October 5th, 2009 by Daniel Brigham in County cricket, England, International, Test cricket

Sometimes the counties just don’t help themselves. The excellent plan for Lord’s to host the first-ever floodlit Test match next summer was abandoned over the weekend and it seems that Durham and Worcestershire may be to blame.

The MCC had hoped that the match against Bangladesh would be the first day/night Test but the ICC first wanted to see a successful trial – primarily to check if the pink ball would last 80 overs.

According to the Sunday Times, Durham and Worcestershire were approached to trial the use of the pink ball in the final round of County Championship matches, but both declined. Durham’s coach, Geoff Cook, admitted he wasn’t keen: “It was a first-class match and I thought we should retain the game’s integrity”.

It’s not just a meaningless Championship game’s integrity at stake, it’s Test cricket’s future. It seemed a sensible choice of match as nothing was riding on the outcome – Durham were already champions and Worcestershire long since relegated.

Without help from the self-serving counties, the MCC, admirably proactive on this matter, should insist on trialling the pink ball in the MCC v Champions match at Lord’s at the start of the domestic season next year. Heck, why not even make it a day/nighter.
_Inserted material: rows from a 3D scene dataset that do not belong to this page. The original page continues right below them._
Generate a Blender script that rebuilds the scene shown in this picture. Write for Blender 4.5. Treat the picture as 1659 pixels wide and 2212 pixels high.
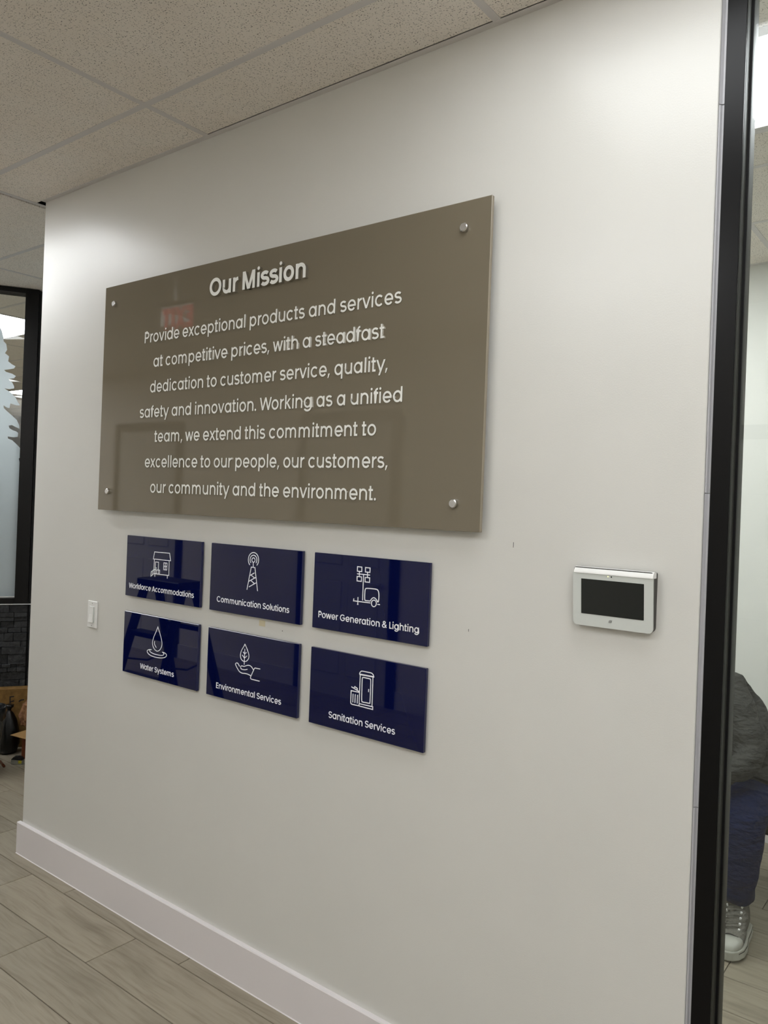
import bpy, bmesh, math, random
from mathutils import Vector, Matrix, noise
for o in list(bpy.data.objects): bpy.data.objects.remove(o)
SC = bpy.context.scene
COL = SC.collection
random.seed(7)

# ------------------------------------------------------------ camera, world, exposure
cam = bpy.data.cameras.new('camera'); cam_o = bpy.data.objects.new('camera', cam); COL.objects.link(cam_o)
_R = Vector((0.78902285, 0.61323932, 0.03715472)); _U = Vector((-0.02889248, -0.02337135, 0.99930926)); _F = Vector((-0.61368409, 0.78955134, 0.00072253))
_m = Matrix((_R, _U, -_F)).transposed().to_4x4(); _m.translation = Vector((3.49408881, -1.87261696, 1.67065696))
cam_o.matrix_world = _m
cam.sensor_fit = 'HORIZONTAL'; cam.sensor_width = 36; cam.lens = 1698.3277/1659*36
cam.shift_x = 0.0; cam.shift_y = -20.4/1659
cam.clip_start = .02
SC.camera = cam_o
W = bpy.data.worlds.new('world'); SC.world = W; W.use_nodes = True
W.node_tree.nodes['Background'].inputs[0].default_value = (.8, .9, 1, 1); W.node_tree.nodes['Background'].inputs[1].default_value = .02
SC.view_settings.view_transform = 'Standard'; SC.view_settings.look = 'None'
SC.view_settings.gamma = 1; SC.view_settings.use_curve_mapping = False
SC.view_settings.exposure = 1.16
PANEL_W = 6.2            # radiance of the ceiling light panels
PANEL_D = 2.55            # the dimmer panel beside the sign wall

# ------------------------------------------------------------ materials
def lin(c):
    return tuple(((v/255)/12.92 if v/255 <= .04045 else ((v/255+.055)/1.055)**2.4) for v in c)
def mat(name, rgb=None, rough=.5, metal=0, spec=.5, coat=0, emis=None, es=0):
    m = bpy.data.materials.new(name); m.use_nodes = True
    b = m.node_tree.nodes['Principled BSDF']
    if rgb: b.inputs['Base Color'].default_value = (*lin(rgb), 1)
    b.inputs['Roughness'].default_value = rough; b.inputs['Metallic'].default_value = metal
    b.inputs['Specular IOR Level'].default_value = spec
    b.inputs['Coat Weight'].default_value = coat; b.inputs['Coat Roughness'].default_value = .02
    if emis: b.inputs['Emission Color'].default_value = (*lin(emis), 1); b.inputs['Emission Strength'].default_value = es
    return m
class NT:
    def __init__(s, m): s.m = m; s.t = m.node_tree; s.n = s.t.nodes; s.b = s.n.get('Principled BSDF')
    def add(s, typ, **kw):
        n = s.n.new(typ)
        for k, v in kw.items():
            if k.startswith('i_'): n.inputs[k[2:].replace('_', ' ')].default_value = v
            else: setattr(n, k, v)
        return n
    def link(s, a, ao, b, bi): s.t.links.new(a.outputs[ao], b.inputs[bi])
def noise_tex(N, scale, src, detail=3, stretch=(1, 1, 1), rough=.5):
    mp = N.add('ShaderNodeMapping'); mp.inputs['Scale'].default_value = stretch
    N.t.links.new(src, mp.inputs[0])
    n = N.add('ShaderNodeTexNoise'); n.inputs['Scale'].default_value = scale; n.inputs['Detail'].default_value = detail; n.inputs['Roughness'].default_value = rough
    N.link(mp, 0, n, 0); return n
def ramp(N, src, out, stops):
    r = N.add('ShaderNodeValToRGB'); e = r.color_ramp.elements
    while len(e) < len(stops): e.new(.5)
    for el, (p, c) in zip(e, stops): el.position = p; el.color = (*c, 1) if len(c) == 3 else c
    N.link(src, out, r, 0); return r
def bump(N, src, out, strength, dist=.01):
    b = N.add('ShaderNodeBump'); b.inputs['Strength'].default_value = strength; b.inputs['Distance'].default_value = dist
    N.link(src, out, b, 'Height'); N.link(b, 0, N.b, 'Normal'); return b
def pos(N): return N.add('ShaderNodeNewGeometry').outputs['Position']

M = {}
def wall_paint(name, rgb, rough, bs=.10):
    m = mat(name, rgb, rough); N = NT(m)
    n = noise_tex(N, 260, pos(N), 3); bump(N, n, 0, bs, .002)
    n2 = noise_tex(N, 3, pos(N), 2)
    r = ramp(N, n2, 0, [(.3, tuple(v*.975 for v in lin(rgb))), (.7, lin(rgb))]); N.link(r, 0, N.b, 'Base Color')
    return m
M['wall'] = wall_paint('satin white wall paint', (214, 213, 208), .3)
M['trim'] = wall_paint('semi gloss white trim paint', (226, 221, 222), .3, .04)
M['edge'] = wall_paint('grey white metal trim', (186, 186, 190), .35, .02)
M['wall_o'] = wall_paint('office white paint', (214, 214, 208), .6)
M['hall'] = wall_paint('hall white paint', (238, 231, 221), .6)
M['dark'] = mat('dark grey partition', (58, 58, 60), .6)
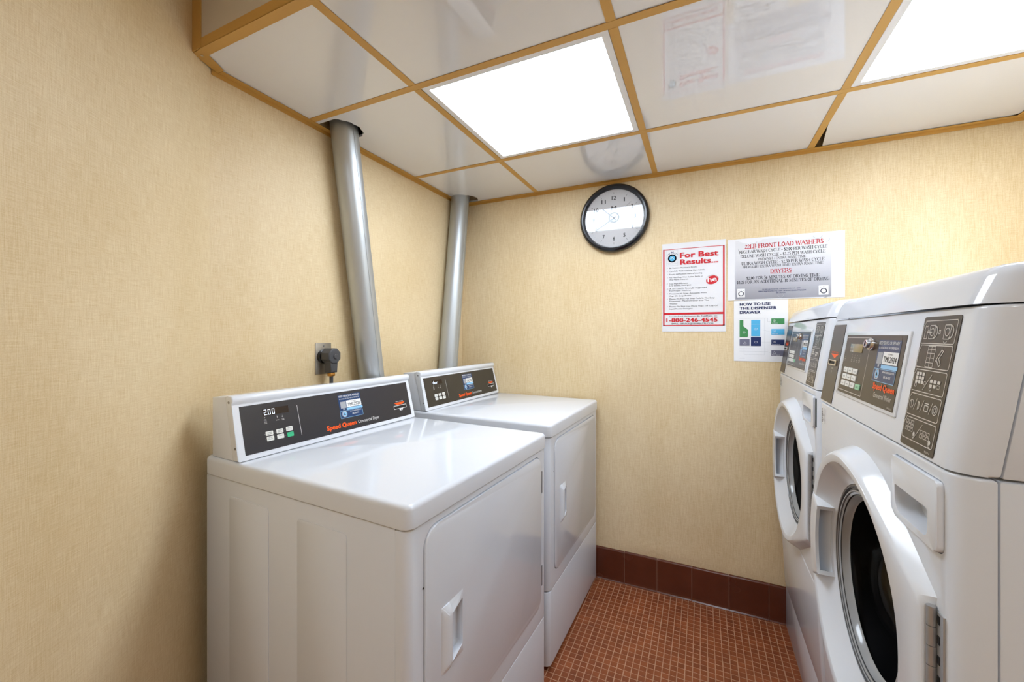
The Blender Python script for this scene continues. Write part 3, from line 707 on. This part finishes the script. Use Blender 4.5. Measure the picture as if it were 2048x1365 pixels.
    def taper(px): return 1-.52*max(0, min(1, (px-.02)/(ux-.02)))**1.2
    rad_o = [outl(a) for a in ang]
    prof = [('o', -.014, .0), ('o', -.012, -.004), ('o', .0, -.0270), ('o', .0025, -.0310), ('o', .0075, -.0340), ('m', .5, -.0350), ('i', .2290, -.0345), ('i', .2245, -.0325), ('i', .2210, -.028), ('i', .1925, -.004), ('i', .1845, .001), ('i', .1845, .006)]
    bm = bmesh.new(); rows = []
    for (k, q, yy) in prof:
        row = []
        for a, ro in zip(ang, rad_o):
            if k == 'o' and q < 0 and ro*math.cos(a) > ux-.012 and abs(ro*math.sin(a)) < hz-.008: q_ = q*.1
            else: q_ = q
            rr_ = ro-q_ if k == 'o' else (ro*.5+.231*.5 if k == 'm' else q)
            px, pz = rr_*math.cos(a), rr_*math.sin(a)
            row.append(bm.verts.new((CXD+px, yy*taper(px) if yy < 0 else yy, CZD+pz)))
        rows.append(row)
    for A, B in zip(rows, rows[1:]):
        for i in range(N_): bm.faces.new((A[i], A[(i+1)%N_], B[(i+1)%N_], B[i]))
    dr = link('door', bm, M_PLASTIC, r, angle=28)
    # stepped glass rim and the smoked bowl window
    rim = [(.1845, .002), (.1800, .001), (.1785, .006), (.1740, .0065), (.1725, .002), (.1690, .002), (.1680, .010), (.1640, .011)]
    link('window_rim', lathe(rim, 96, 'y', c=(CXD, 0, CZD)), M_GASKET, dr)
    link('window_rim', lathe([(.1722, .0012), (.1695, .0008), (.1688, .004), (.1650, .006)], 96, 'y', c=(CXD, 0, CZD)), M_RINGL, dr)
    link('window_rim', lathe([(.1640, .008), (.1615, .007), (.1590, .018), (.1560, .021)], 96, 'y', c=(CXD, 0, CZD)), M_RINGL, dr)
    bowl = [(.156, .021), (.153, .045), (.148, .075), (.138, .100), (.115, .118), (.08, .128), (.04, .131), (0, .132)]
    link('window_glass', lathe(bowl, 96, 'y', c=(CXD, 0, CZD)), M_GLASSD, dr)
    # handle: frame across the left of the ring with a recess in it
    bm = bmesh.new(); A0, A1 = math.radians(180-25), math.radians(180+25); na = 16
    def sector(r0, r1, a0, a1, y0, y1, bev=0):
        t = bmesh.new(); n_ = max(2, int(na*(a1-a0)/(A1-A0)))
        pts_ = circ(CXD, CZD, r1, n_, a0, a1, False)+circ(CXD, CZD, r0, n_, a0, a1, False)[::-1]
        return prism(pts_, y0, y1, 'y', bev0=bev, seg=2)
    solid = sector(.1900, RD-.008, A0, A1, -.0365, -.001, .004)
    hd = cut(solid, sector(.15, RD-.017, A0+.05, A1-.05, -.0300, -.0060))
    link('handle', hd, M_PLASTIC, dr, angle=40)
    CZC = .7475
    # piano hinge
    hg = link('hinge', box(CXD+ux+.002, CXD+ux+.026, -.0016, .001, CZC-hz, CZC+hz-.004, bev=.0005), M_HINGE, r)
    nk = 10; st = 2*hz/nk
    for i in range(nk):
        z = CZC-hz+st*(i+.5)
        link('knuckle', lathe([(0, -st*.485), (.0052, -st*.485), (.0052, st*.485), (0, st*.485)], 12, 'z', c=(CXD+ux+.006, -.0058, z)), M_HINGE, hg)
        link('knuckle_slot', box(CXD+ux+.0125, CXD+ux+.0185, -.0024, .0, z-st*.22, z+st*.20, bev=.0004), M_HOLE, hg)
    # gasket and drum behind the glass
    link('gasket', lathe([(.192, .034), (.186, .024), (.170, .026), (.164, .06), (.164, .14), (.168, .15)], 64, 'y', c=(CXD, 0, CZD)), M_BOOT, r)
    link('drum', lathe([(.168, .15), (.215, .16), (.215, .45), (0, .46)], 48, 'y', c=(CXD, 0, CZD)), M_DRUM, r)
    # ---- control panel parts (plane tilted with the housing)
    al_ = math.atan(.154)
    base = dict(smooth=False, loc=(0, 0, zb), rot=(-al_, 0, 0))
    st_ = link('card_strip', prism(rrpts(.0195, .1165, .0045, .1985, .0015, 3), -.0010, .001, 'y'), M_TAUPE2, r, **base)
    Draw().text('INSERT CARD', .0710, .1275, .0042, .056, al='c').obj('strip_print', M_ORANGE, st_, -.0014)
    Draw().poly([(.0390, .1255), (.1030, .1255), (.0740, .1145)]).obj('slot_arrow', M_ORANGE, st_, -.0014)
    link('card_slot', cut(box(.0410, .1020, -.0045, -.0008, .0965, .1105, bev=.001), box(.0475, .0955, -.01, -.002, .0995, .1075)), M_CHROME, st_, smooth=False)
    link('slot_opening', box(.0478, .0952, -.0026, -.0012, .0998, .1072), M_HOLE, st_, smooth=False)
    d = Draw(); d.text('CARD', .071, .0880, .0030, .016, al='c'); d.ring(.071, .0810, .0020, .0005, 12); d.obj('strip_marks', M_PRN, st_, -.0014)
    pb = link('panel_bezel', prism(rrpts(.1400, .4720, .0360, .1810, .004, 4), -.0028, .001, 'y', bev0=.0018, seg=2), M_PLASTIC, r, loc=(0, 0, zb), rot=(-al_, 0, 0))
    cp = link('control_panel', prism(rrpts(.1535, .4635, .0425, .1730, .0005, 2), -.0034, -.0005, 'y'), M_TAUPE, r, **base)
    d = Draw(); d.rro(.1565, .3070, .0488, .1672, .002, .0011)
    for i, xx in enumerate((.1680, .2140, .2300, .2460, .2620)):
        d.disc(xx, .1290, .0007, 8); d.ring(xx, .1235, .0013, .0005, 10); d.text('RINSE', xx, .1175, .0022, .0085, al='c'); d.text('WASH', xx, .1140, .0022, .0080, al='c')
    for i, zz in enumerate((.0955, .0805, .0655)): d.disc(.1690, zz, .0006, 8); d.line([(.171, zz-.006), (.262, zz-.006)], .0003)
    d.text('Commercial Washer', .3710, .0575, .0088, .0790); d.text('802712', .440, .0455, .0028, .018)
    d.obj('panel_print', M_PRN, cp, -.0038)
    Draw().text('Speed Queen', .3610, .0725, .0110, .0970, bold=.06).obj('brand_lettering', M_ORANGE, cp, -.0038)
    link('display', box(.1925, .2685, -.0044, -.001, .1355, .1535, bev=.0004), M_LCD, cp)
    for ri, zt_ in enumerate((.1005, .0855, .0705)):
        for ci in range(4):
            if ci == 3 and ri < 2: continue
            xk = .1780+ci*.0305-(.0015*ri if ci < 3 else .0)
            link('key', prism(rrpts(xk, xk+.0255, zt_-.0115, zt_, .0016, 3), -.0052, -.003, 'y', bev0=.0006, seg=1), M_KEYPG if ci == 3 else M_KEY, cp)
            Draw().text(('HOT', 'WARM', 'COLD', 'START')[ci], xk+.0128, zt_-.0075, .0028, .014, al='c').obj('key_lettering', M_INK, cp, -.0054)
    sticker(cp, .3480, .4490, .0870, .1640, code, dy=.0026)
    lk = link('lock', lathe([(0, -.016), (.0075, -.016), (.0085, -.0150), (.0085, -.010), (.0110, -.0095), (.0120, -.007), (.0120, -.003)], 24, 'y', c=(.3190, 0, .1545)), M_CHROME, cp)
    link('keyhole', box(.3182, .3198, -.0168, -.0155, .1500, .1590), M_HOLE, cp, smooth=False)
    # instruction strip with five framed pictograms
    ic = link('instruction_strip', prism(rrpts(.5045, .6065, .0040, .2015, .004, 4), -.0010, .001, 'y'), M_TAUPE, r, **base)
    frames = [(.1612, .1952), (.1250, .1585), (.0885, .1212), (.0515, .0842), (.0148, .0472)]
    d = Draw(); g = .0011
    for z0, z1 in frames:
        d.line([(.5075, z1-.007), (.5075, z0+.003), (.5095, z0), (.5985, z0), (.6005, z0+.002), (.6005, z1-.002), (.5985, z1), (.5120, z1)], g)
        d.line([(.5120, z1), (.5112, z1-.004), (.5075, z1-.007)], g*.8)
    zc = lambda k: sum(frames[k])/2
    z = zc(0); lw = .0011                                    # shirt into drum, arrow, drum closed
    d.line([(.5145, z-.010), (.5145, z+.001), (.5125, z+.003), (.5145, z+.010), (.5180, z+.008), (.5215, z+.010), (.5245, z+.003), (.5220, z+.001), (.5220, z-.010)], lw, True)
    d.rro(.5280, .5440, z-.010, z+.010, .001, lw); d.ring(.5360, z, .0055, lw, 14); d.ring(.5425, z, .0088, .0022, 14, a0=-PI/2, a1=PI/2); d.line([(.5220, z), (.5350, z)], .0016)
    d.line([(.5555, z-.0025), (.5600, z-.0025), (.5600, z+.0025), (.5555, z+.0025)], lw*.7, True)
    d.rro(.5700, .5860, z-.010, z+.010, .001, lw); d.ring(.5780, z, .0055, lw, 14); d.ring(.5850, z, .0088, .0022, 14, a0=-PI/2, a1=PI/2); d.ring(.577, z-.0105, .005, .0014, 10, a0=-2.4, a1=-.7)
    z = zc(1)                                                # detergent compartments and pouring cup
    d.rro(.5350, .5560, z-.0155, z+.0155, .0005, lw*.8)
    for t in (-.009, -.002, .005, .011): d.line([(.5350, z+t), (.5560, z+t)], lw*.7)
    d.line([(.5450, z-.0155), (.5450, z+.0155)], lw*.7)
    d.line([(.5620, z-.006), (.5740, z+.011), (.5790, z+.009), (.5700, z-.002), (.5775, z-.010), (.5735, z-.013), (.5640, z-.0035)], lw*1.1)
    z = zc(2)                                                # key pads, filled
    for i in range(3):
        for j in range(3): d.rr(.5150+i*.0090, .5220+i*.0090, z+.0075-j*.0062, z+.0125-j*.0062, .001)
    d.ring(.5180, z-.0075, .0028, lw, 12); d.rro(.5425, .5485, z-.0055, z-.0005, .001, lw*.7)
    d.line([(.5420, z-.013), (.5610, z+.011)], lw*.8)
    for i in range(3):
        for j in range(2):
            if i == 2 and j == 1: d.rro(.5590+i*.0105, .5670+i*.0105, z-.0070, z-.0025, .001, lw*.7)
            else: d.rr(.5590+i*.0105, .5670+i*.0105, z-.0005-j*.0068, z+.0040-j*.0068, .001)
    d.ring(.5635, z-.0095, .0025, lw, 12)
    z = zc(3)                                                # coin / card / note / dial
    d.ring(.5180, z, .0060, lw, 16); d.line([(.5150, z+.004), (.5210, z-.004)], lw)
    d.line([(.5265, z-.008), (.5325, z+.009)], lw*.8); d.line([(.5385, z-.006), (.5385, z+.006), (.5415, z+.004), (.5420, z-.004)], lw*1.3, True)
    d.line([(.5475, z-.008), (.5535, z+.009)], lw*.8); d.rro(.5580, .5690, z-.005, z+.003, .001, lw*1.2); d.line([(.5580, z+.006), (.5690, z+.006)], lw*1.2)
    d.line([(.5730, z-.008), (.5790, z+.009)], lw*.8)
    d.ring(.5880, z, .0066, lw, 18); d.ring(.5880, z, .0032, lw*1.5, 12)
    z = zc(4)                                                # key pads, outlined, with the finger
    for i in range(3):
        for j in range(3): d.rro(.5140+i*.0085, .5205+i*.0085, z+.0075-j*.0058, z+.0120-j*.0058, .0008, lw*.7)
    d.disc(.5435, z-.0060, .0032, 14); d.ring(.5430, z-.0100, .0022, lw, 10)
    d.line([(.5440, z-.013), (.5630, z+.011)], lw*.8)
    for i in range(3):
        for j in range(2): d.rro(.5610+i*.0095, .5685+i*.0095, z-.0010-j*.0062, z+.0035-j*.0062, .0008, lw*.7)
    d.disc(.5910, z-.0090, .0034, 14); d.ring(.5905, z-.0132, .0020, lw, 10)
    d.text('802716', .5830, .0070, .0025, .014)
    d.obj('pictograms', M_PRN, ic, -.0014)
    return r
make_washer(1.5733, .3123, -.002, 'white front-load washer nearest the viewer, cut by the right edge', 'TML2924', True)
make_washer(1.5923, 1.0771, .009, 'white front-load washer farther away, against the back wall beside the posters', 'TML2923', False)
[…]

Daniel Brigham is assistant editor of The Wisden Cricketer

Posted in County cricket, England, International, Test cricket | 4 Comments »

4 Responses to “Daniel Brigham: Counties Cause Floodlight Failure”

  1.   queenslander says:

    People don’t want to watch Bangladesh because they are not competitive. Making it a floodlit test doesn’t solve this problem.

  2.   Daniel Brigham says:

    You may be right, queenslander, but the concept wasn’t going to be just a one-off for the Bangladesh Test. It would have been a trial
    and, if successful, then it could boost Test-match audiences around the world, which is what everyone should want.

    It wasn’t just a ploy to get more people to attend the England v Bangladesh Test …

  3.   Steve Pittard says:

    Hi Daniel
    A fluorescent pink ball was trialled in a first class day/night match in 1997 – Western Australia v Queensland – and found wanting. If pink is such a high visibility colour why have no emergency services ( apart from Lady Penelope’s Rolls Royce ) adopted it. MCC picked on the wrong county in asking Durham as the Litesome abdominal protector is perhaps the only pink cricketing accessory that any self respecting Northerner would find remotely tolerable.

  4.   Daniel Brigham says:

    Good point Steve. Maybe all balls should be made to flash like ambulance lights.